If you want to understand the
actual you must give your whole attention, all your energy, to it. That
attention and energy are distracted when you create a fictitious, ideal world.
So can you completely banish the ideal? The man who is really serious, with the
urge to find out what truth is, what love is, has no concept at all. He lives
only in what is.
To investigate the fact of your
own anger you must pass no judgement on it, for the moment you conceive of its
opposite you condemn it and therefore you cannot see it as it is. When you say
you dislike or hate someone that is a fact, although it sounds terrible. If you
look at it, go into it completely, it ceases, but if you say, `I must not hate;
I must have love in my heart', then you are living in a hypocritical world with
double standards. To live completely, fully, in the moment is to live with what
is, the actual, without any sense of condemnation or justification - then you
understand it so totally that you are finished with it. When you see clearly
the problem is solved.
But can you see the face of
violence clearly - the face of violence not only outside you but inside you,
which means that you are totally free from violence because you have not
admitted ideology through which to get rid of it? This requires very deep
meditation not just a verbal agreement or disagreement.

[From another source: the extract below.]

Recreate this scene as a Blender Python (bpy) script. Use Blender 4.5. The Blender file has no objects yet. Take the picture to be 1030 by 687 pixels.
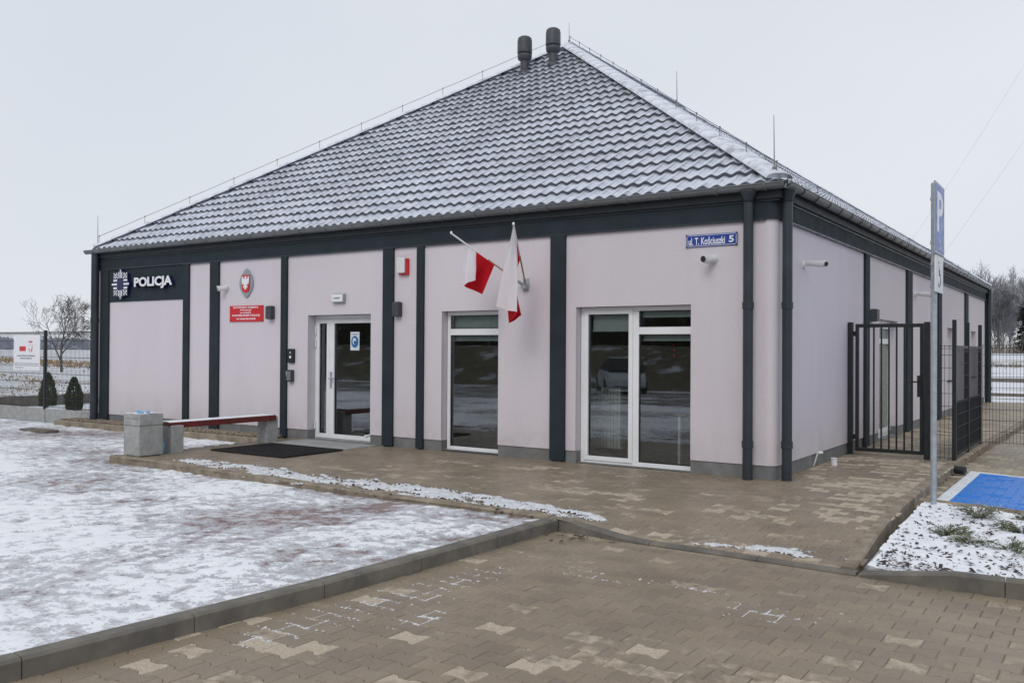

You have now read a series of statements but have you really understood? Your conditioned mind, your way of life, the whole structure of the society in which you live, prevent you from looking at a fact and being entirely free from it immediately. You say, `I will think about it; I will consider whether it is possible to be free from violence or not. I will try to be free.' That is one of the most dreadful statements you can make, `I will try'. There is no trying, no doing your best. Either you do it or you don't do it. You are admitting time while the house is burning. The house is burning as a result of the violence throughout the world and in yourself and you say, `Let me think about it. Which ideology is best to put out the fire?' When the house is on fire, do you argue about the colour of the hair of the man who brings the water?